STL中使用的C ++自定义比较类型（函数谓词与较少结构）

Question

I've check the prototype of std::sort and std::priority_queue, the custom Compare type defined in the template looks quite the same.

template< class RandomIt, class Compare >
void sort( RandomIt first, RandomIt last, Compare comp );

template <class T, class Container = vector<T>,
  class Compare = less<typename Container::value_type> > class priority_queue;

But actually they differ, std::sort accepts a function predicate, while std::priority_queue accepts a struct(a type). Why? Thanks in advance!.

struct cmp {
    bool operator() (const int &a, const int &b) {
        return a < b;
    }
};

vector<int> v;
v.push_back(2);
v.push_back(3);
v.push_back(1);
// this works
sort(v.begin(), v.end(), [](const int &a, const int &b) -> bool {
    return a < b;
});
// this not works
// sort(v.begin(), v.end(), cmp);
cout << v[0] << endl;

// this works
priority_queue<int, cmp> q;
// this not works
// priority_queue<int, [](const int &a, const int &b) -> bool {
//     return a < b;
// }> q;
q.push(2);
q.push(3);
q.push(1);
cout << q.top() << endl;

Answer 1

The difference is that sort is a function template and thus the template argument for Comparator can be deduced from the type of the function argument. When you call it like this:

sort(v.begin(), v.end(), [](const int &a, const int &b) -> bool {
    return a < b;
});

then the argument for Comparator is deduced to be the type of the lambda closure object.

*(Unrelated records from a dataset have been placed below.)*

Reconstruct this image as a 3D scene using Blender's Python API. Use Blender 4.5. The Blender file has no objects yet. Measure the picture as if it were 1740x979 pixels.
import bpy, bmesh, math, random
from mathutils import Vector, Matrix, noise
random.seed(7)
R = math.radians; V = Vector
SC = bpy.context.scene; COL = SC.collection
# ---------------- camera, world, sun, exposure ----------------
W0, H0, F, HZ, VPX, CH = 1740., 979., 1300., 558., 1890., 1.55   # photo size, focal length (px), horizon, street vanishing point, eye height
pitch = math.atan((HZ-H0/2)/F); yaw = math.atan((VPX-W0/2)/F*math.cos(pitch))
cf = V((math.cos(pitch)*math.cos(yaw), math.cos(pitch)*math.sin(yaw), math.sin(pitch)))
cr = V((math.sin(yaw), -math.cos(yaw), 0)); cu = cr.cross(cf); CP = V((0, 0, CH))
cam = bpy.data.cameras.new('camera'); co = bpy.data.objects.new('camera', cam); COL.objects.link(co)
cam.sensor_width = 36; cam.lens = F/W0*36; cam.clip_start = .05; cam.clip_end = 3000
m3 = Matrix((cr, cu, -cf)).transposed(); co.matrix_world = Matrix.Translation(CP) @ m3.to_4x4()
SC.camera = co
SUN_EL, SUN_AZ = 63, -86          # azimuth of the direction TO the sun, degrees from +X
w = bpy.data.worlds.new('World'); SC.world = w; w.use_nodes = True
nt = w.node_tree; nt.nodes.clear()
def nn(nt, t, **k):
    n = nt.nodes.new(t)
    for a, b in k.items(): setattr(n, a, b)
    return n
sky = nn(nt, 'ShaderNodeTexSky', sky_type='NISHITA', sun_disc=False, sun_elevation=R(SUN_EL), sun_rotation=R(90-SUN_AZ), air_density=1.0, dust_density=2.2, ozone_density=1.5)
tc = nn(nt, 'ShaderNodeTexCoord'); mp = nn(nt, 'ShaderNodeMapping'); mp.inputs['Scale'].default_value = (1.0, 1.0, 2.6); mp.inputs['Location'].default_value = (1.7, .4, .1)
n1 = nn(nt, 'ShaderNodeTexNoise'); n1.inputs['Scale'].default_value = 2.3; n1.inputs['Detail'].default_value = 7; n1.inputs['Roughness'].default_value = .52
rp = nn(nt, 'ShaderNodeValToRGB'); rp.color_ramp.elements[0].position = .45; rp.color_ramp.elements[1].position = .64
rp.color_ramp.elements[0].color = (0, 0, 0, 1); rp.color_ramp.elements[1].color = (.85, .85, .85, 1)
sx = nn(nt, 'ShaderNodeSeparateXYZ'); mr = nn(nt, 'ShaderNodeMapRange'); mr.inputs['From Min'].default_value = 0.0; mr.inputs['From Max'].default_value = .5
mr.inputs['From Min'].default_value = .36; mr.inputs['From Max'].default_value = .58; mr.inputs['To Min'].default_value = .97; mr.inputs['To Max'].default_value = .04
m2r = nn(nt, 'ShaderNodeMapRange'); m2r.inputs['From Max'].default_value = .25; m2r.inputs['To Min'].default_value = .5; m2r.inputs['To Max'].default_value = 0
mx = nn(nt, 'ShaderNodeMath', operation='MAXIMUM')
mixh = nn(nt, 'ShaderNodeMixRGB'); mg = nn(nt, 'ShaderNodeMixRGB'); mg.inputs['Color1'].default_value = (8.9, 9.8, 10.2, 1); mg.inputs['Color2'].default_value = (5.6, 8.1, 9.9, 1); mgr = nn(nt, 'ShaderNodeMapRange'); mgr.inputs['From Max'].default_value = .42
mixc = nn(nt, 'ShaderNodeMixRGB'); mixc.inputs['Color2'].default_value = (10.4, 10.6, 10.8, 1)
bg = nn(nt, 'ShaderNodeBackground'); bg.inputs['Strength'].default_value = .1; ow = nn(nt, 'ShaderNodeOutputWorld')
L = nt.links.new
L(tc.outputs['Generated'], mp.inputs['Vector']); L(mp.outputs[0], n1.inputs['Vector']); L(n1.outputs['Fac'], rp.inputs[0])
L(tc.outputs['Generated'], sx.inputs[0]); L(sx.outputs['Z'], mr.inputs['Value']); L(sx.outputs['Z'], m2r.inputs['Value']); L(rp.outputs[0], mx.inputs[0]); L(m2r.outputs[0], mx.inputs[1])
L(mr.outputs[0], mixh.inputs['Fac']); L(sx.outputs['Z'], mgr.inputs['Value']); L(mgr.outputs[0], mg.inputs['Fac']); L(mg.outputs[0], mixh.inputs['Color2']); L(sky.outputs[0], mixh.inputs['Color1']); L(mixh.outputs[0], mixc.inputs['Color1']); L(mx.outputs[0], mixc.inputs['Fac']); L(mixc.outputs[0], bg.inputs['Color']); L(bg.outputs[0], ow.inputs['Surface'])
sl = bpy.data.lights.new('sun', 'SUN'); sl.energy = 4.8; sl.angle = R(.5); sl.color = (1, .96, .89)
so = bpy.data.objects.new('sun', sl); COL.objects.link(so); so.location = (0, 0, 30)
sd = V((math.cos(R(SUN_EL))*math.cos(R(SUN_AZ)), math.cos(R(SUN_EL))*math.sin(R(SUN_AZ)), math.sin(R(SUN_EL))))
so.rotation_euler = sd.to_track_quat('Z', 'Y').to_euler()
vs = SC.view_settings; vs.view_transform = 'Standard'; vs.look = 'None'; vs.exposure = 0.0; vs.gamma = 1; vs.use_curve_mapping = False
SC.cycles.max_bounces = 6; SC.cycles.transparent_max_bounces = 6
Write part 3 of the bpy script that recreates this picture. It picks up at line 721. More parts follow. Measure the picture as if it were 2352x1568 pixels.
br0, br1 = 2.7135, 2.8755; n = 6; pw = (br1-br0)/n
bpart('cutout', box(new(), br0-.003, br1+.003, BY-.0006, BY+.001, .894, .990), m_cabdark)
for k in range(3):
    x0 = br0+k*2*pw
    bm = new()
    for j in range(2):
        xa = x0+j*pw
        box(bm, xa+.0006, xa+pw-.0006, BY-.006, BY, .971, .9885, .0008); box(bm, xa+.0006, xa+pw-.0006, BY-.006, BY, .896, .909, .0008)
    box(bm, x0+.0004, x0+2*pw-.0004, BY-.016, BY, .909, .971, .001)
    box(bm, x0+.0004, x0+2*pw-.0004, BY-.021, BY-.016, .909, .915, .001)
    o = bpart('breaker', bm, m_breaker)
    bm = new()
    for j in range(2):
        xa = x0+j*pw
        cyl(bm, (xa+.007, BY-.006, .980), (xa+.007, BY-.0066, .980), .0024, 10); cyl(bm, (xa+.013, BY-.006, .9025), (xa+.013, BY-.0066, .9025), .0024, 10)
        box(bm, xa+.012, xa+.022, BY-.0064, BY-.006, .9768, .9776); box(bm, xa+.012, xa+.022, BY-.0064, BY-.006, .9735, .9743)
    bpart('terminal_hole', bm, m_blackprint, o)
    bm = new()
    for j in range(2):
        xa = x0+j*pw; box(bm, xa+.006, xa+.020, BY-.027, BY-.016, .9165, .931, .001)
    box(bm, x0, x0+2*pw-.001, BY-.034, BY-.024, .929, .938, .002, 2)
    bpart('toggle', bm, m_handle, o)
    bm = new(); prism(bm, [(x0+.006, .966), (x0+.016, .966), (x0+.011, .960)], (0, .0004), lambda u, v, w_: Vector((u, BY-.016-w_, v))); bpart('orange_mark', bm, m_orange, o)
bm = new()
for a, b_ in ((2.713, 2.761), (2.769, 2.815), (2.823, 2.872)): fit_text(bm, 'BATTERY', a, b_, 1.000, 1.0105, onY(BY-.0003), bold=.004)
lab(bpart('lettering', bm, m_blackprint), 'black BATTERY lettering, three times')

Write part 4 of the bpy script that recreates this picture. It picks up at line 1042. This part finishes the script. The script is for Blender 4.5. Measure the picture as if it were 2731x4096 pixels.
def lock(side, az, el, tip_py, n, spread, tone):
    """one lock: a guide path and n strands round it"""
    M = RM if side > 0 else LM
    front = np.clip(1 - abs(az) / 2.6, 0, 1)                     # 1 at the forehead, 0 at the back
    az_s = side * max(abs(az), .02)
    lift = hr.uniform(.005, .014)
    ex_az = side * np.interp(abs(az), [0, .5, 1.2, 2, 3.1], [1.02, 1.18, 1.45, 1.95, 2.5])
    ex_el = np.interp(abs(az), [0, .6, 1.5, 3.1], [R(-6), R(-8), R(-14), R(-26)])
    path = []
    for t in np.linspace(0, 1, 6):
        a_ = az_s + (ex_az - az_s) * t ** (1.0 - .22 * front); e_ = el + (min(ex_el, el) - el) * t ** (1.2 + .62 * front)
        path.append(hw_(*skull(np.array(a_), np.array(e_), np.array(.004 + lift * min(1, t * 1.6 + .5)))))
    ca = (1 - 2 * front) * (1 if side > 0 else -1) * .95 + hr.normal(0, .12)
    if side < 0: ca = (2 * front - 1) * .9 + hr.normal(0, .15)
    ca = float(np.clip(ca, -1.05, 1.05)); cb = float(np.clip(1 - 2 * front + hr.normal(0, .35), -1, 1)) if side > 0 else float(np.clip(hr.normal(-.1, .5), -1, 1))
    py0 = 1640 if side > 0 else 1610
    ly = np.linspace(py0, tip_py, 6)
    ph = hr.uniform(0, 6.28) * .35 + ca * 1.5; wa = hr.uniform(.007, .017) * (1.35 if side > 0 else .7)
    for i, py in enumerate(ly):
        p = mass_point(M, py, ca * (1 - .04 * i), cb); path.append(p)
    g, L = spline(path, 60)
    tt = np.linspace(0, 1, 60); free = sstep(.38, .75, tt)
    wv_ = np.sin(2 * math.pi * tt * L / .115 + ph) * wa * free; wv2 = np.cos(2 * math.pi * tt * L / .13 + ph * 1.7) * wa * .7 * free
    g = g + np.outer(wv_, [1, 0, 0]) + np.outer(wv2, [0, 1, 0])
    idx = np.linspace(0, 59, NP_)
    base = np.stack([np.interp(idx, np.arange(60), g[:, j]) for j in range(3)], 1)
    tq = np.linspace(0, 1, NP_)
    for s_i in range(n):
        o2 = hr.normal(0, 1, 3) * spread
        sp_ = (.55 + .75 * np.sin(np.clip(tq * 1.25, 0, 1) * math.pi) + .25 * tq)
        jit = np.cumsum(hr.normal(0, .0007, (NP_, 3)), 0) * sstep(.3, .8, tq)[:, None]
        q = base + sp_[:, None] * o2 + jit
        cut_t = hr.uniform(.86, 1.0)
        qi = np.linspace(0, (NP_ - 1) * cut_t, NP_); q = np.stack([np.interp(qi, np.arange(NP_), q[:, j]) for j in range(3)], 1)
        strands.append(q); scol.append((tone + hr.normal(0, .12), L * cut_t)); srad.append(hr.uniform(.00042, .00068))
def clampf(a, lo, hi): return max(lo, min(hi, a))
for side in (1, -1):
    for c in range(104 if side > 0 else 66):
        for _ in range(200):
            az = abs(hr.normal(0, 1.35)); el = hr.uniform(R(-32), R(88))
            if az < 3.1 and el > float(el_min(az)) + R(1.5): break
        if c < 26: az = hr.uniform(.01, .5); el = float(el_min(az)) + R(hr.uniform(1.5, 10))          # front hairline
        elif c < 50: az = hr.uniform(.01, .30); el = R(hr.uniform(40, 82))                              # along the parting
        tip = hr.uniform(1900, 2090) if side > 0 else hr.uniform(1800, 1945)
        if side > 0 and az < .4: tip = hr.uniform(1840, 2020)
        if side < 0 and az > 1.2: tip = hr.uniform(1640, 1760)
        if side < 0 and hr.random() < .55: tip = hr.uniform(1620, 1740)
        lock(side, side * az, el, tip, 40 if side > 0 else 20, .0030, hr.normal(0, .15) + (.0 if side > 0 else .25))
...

priority_queue , on the other hand, is a class template. There's no type deduction. You specify the template argument for Compare in the type of q , and afterwards, you can only supply a function argument (to the constructor) of the appropriate type.

To use a lambda with a priority queue, you'd need to get hold of its type:

auto compare = [](const int &a, const int &b) -> bool {
  return a < b;
};

std::priority_queue<int, std::vector<int>, decltype(compare)> q(compare);

You were trying to pass a lambda expression as an argument to a template type parameter. This can't work. Doing the same with sort wouldn't work either:

sort<vector<int>::iterator, [](const int &a, const int &b) -> bool {
    return a < b;
}>(/*...*/);

Answer 2

They are actually the same, the difference is in that one is a class template and the other a function template.

Here's what you can do with the priority queue:

auto comp = [](const int& a, const int& b) { return a < b; };
priority_queue<int, std::vector<int>, decltype(comp)> q(comp);

The difference is that for function templates, the compiler will deduce template parameters from the function parameters supplied, while it won't do that for class templates. So you have to supply the type explicitly, and with a lambda (which has an anonymous type), this is annoying.